## STORED DATA
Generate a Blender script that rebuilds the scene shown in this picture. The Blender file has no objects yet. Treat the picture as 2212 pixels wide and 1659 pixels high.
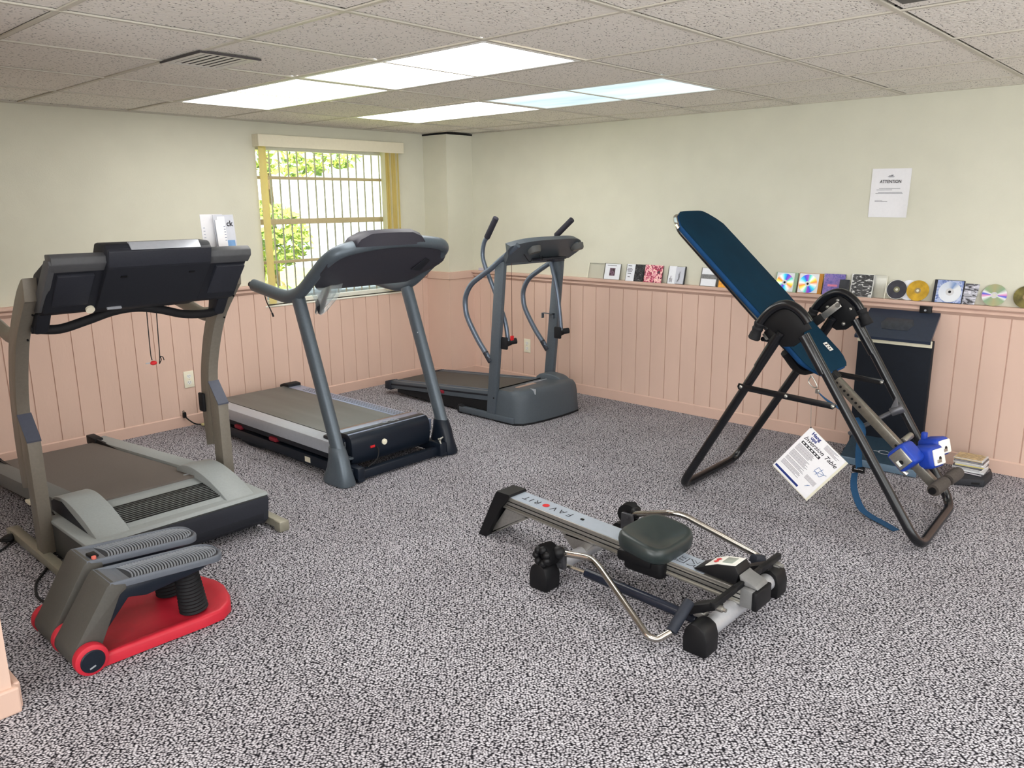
import bpy, bmesh, math, random
from mathutils import Vector, Matrix
random.seed(7)
C = bpy.context.scene.collection
PI = math.pi
# ------------------------------------------------------------------ room constants (metres)
XR, YL, H, EYE = 4.966, 5.291, 2.0817, 1.499

# ------------------------------------------------------------------ materials
def lin(c):
    return tuple((v/255/12.92 if v/255 <= .04045 else ((v/255+.055)/1.055)**2.4) for v in c) + (1,)
_M = {}
def mat(name, rgb, rough=.5, metal=0., var=.06, scale=60., bump=0., bscale=None, spec=.3, stretch=None, coat=0.):
    if name in _M: return _M[name]
    m = bpy.data.materials.new(name); m.use_nodes = True
    nt = m.node_tree; N = nt.nodes; L = nt.links; b = N['Principled BSDF']
    tc = N.new('ShaderNodeTexCoord')
    src = tc.outputs['Object']
    if stretch:
        mp = N.new('ShaderNodeMapping'); mp.inputs['Scale'].default_value = stretch
        L.new(src, mp.inputs['Vector']); src = mp.outputs['Vector']
    nz = N.new('ShaderNodeTexNoise'); nz.inputs['Scale'].default_value = scale; nz.inputs['Detail'].default_value = 3
    L.new(src, nz.inputs['Vector'])
    rp = N.new('ShaderNodeValToRGB'); c = lin(rgb)
    rp.color_ramp.elements[0].position = .3; rp.color_ramp.elements[1].position = .7
    rp.color_ramp.elements[0].color = tuple(v*(1-var) for v in c[:3]) + (1,)
    rp.color_ramp.elements[1].color = tuple(min(1, v*(1+var)) for v in c[:3]) + (1,)
    L.new(nz.outputs['Fac'], rp.inputs['Fac']); L.new(rp.outputs['Color'], b.inputs['Base Color'])
    b.inputs['Roughness'].default_value = rough; b.inputs['Metallic'].default_value = metal
    b.inputs['Specular IOR Level'].default_value = spec
    if coat: b.inputs['Coat Weight'].default_value = coat
    if bump:
        n2 = N.new('ShaderNodeTexNoise'); n2.inputs['Scale'].default_value = bscale or scale*3; n2.inputs['Detail'].default_value = 2
        L.new(src, n2.inputs['Vector'])
        bp = N.new('ShaderNodeBump'); bp.inputs['Strength'].default_value = bump; bp.inputs['Distance'].default_value = .002
        L.new(n2.outputs['Fac'], bp.inputs['Height']); L.new(bp.outputs['Normal'], b.inputs['Normal'])
    _M[name] = m; return m

def emit_mat(name, rgb, strength, vary=.08, stretch=(1, 1, 1)):
    m = bpy.data.materials.new(name); m.use_nodes = True
    nt = m.node_tree; N = nt.nodes; L = nt.links; N.remove(N['Principled BSDF'])
    e = N.new('ShaderNodeEmission'); e.inputs['Color'].default_value = lin(rgb)
    tc = N.new('ShaderNodeTexCoord'); nz = N.new('ShaderNodeTexNoise'); nz.inputs['Scale'].default_value = 2.
    mp = N.new('ShaderNodeMapping'); mp.inputs['Scale'].default_value = stretch; L.new(tc.outputs['Object'], mp.inputs['Vector']); L.new(mp.outputs['Vector'], nz.inputs['Vector'])
    mr = N.new('ShaderNodeMapRange'); mr.inputs['From Min'].default_value = .3; mr.inputs['From Max'].default_value = .7; mr.inputs['To Min'].default_value = strength*(1-vary); mr.inputs['To Max'].default_value = strength*(1+vary)
    L.new(nz.outputs['Fac'], mr.inputs['Value']); L.new(mr.outputs['Result'], e.inputs['Strength'])
    L.new(e.outputs[0], N['Material Output'].inputs['Surface']); return m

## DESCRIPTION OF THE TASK
Reproduce the data verbatim. Do not carry any picture into the copy.

## WRITTEN SOLUTION
Generate a Blender script that rebuilds the scene shown in this picture. The Blender file has no objects yet. Treat the picture as 2212 pixels wide and 1659 pixels high.
import bpy, bmesh, math, random
from mathutils import Vector, Matrix
random.seed(7)
C = bpy.context.scene.collection
PI = math.pi
# ------------------------------------------------------------------ room constants (metres)
XR, YL, H, EYE = 4.966, 5.291, 2.0817, 1.499

# ------------------------------------------------------------------ materials
def lin(c):
    return tuple((v/255/12.92 if v/255 <= .04045 else ((v/255+.055)/1.055)**2.4) for v in c) + (1,)
_M = {}
def mat(name, rgb, rough=.5, metal=0., var=.06, scale=60., bump=0., bscale=None, spec=.3, stretch=None, coat=0.):
    if name in _M: return _M[name]
    m = bpy.data.materials.new(name); m.use_nodes = True
    nt = m.node_tree; N = nt.nodes; L = nt.links; b = N['Principled BSDF']
    tc = N.new('ShaderNodeTexCoord')
    src = tc.outputs['Object']
    if stretch:
        mp = N.new('ShaderNodeMapping'); mp.inputs['Scale'].default_value = stretch
        L.new(src, mp.inputs['Vector']); src = mp.outputs['Vector']
    nz = N.new('ShaderNodeTexNoise'); nz.inputs['Scale'].default_value = scale; nz.inputs['Detail'].default_value = 3
    L.new(src, nz.inputs['Vector'])
    rp = N.new('ShaderNodeValToRGB'); c = lin(rgb)
    rp.color_ramp.elements[0].position = .3; rp.color_ramp.elements[1].position = .7
    rp.color_ramp.elements[0].color = tuple(v*(1-var) for v in c[:3]) + (1,)
    rp.color_ramp.elements[1].color = tuple(min(1, v*(1+var)) for v in c[:3]) + (1,)
    L.new(nz.outputs['Fac'], rp.inputs['Fac']); L.new(rp.outputs['Color'], b.inputs['Base Color'])
    b.inputs['Roughness'].default_value = rough; b.inputs['Metallic'].default_value = metal
    b.inputs['Specular IOR Level'].default_value = spec
    if coat: b.inputs['Coat Weight'].default_value = coat
    if bump:
        n2 = N.new('ShaderNodeTexNoise'); n2.inputs['Scale'].default_value = bscale or scale*3; n2.inputs['Detail'].default_value = 2
        L.new(src, n2.inputs['Vector'])
        bp = N.new('ShaderNodeBump'); bp.inputs['Strength'].default_value = bump; bp.inputs['Distance'].default_value = .002
        L.new(n2.outputs['Fac'], bp.inputs['Height']); L.new(bp.outputs['Normal'], b.inputs['Normal'])
    _M[name] = m; return m

def emit_mat(name, rgb, strength, vary=.08, stretch=(1, 1, 1)):
    m = bpy.data.materials.new(name); m.use_nodes = True
    nt = m.node_tree; N = nt.nodes; L = nt.links; N.remove(N['Principled BSDF'])
    e = N.new('ShaderNodeEmission'); e.inputs['Color'].default_value = lin(rgb)
    tc = N.new('ShaderNodeTexCoord'); nz = N.new('ShaderNodeTexNoise'); nz.inputs['Scale'].default_value = 2.
    mp = N.new('ShaderNodeMapping'); mp.inputs['Scale'].default_value = stretch; L.new(tc.outputs['Object'], mp.inputs['Vector']); L.new(mp.outputs['Vector'], nz.inputs['Vector'])
    mr = N.new('ShaderNodeMapRange'); mr.inputs['From Min'].default_value = .3; mr.inputs['From Max'].default_value = .7; mr.inputs['To Min'].default_value = strength*(1-vary); mr.inputs['To Max'].default_value = strength*(1+vary)
    L.new(nz.outputs['Fac'], mr.inputs['Value']); L.new(mr.outputs['Result'], e.inputs['Strength'])
    L.new(e.outputs[0], N['Material Output'].inputs['Surface']); return m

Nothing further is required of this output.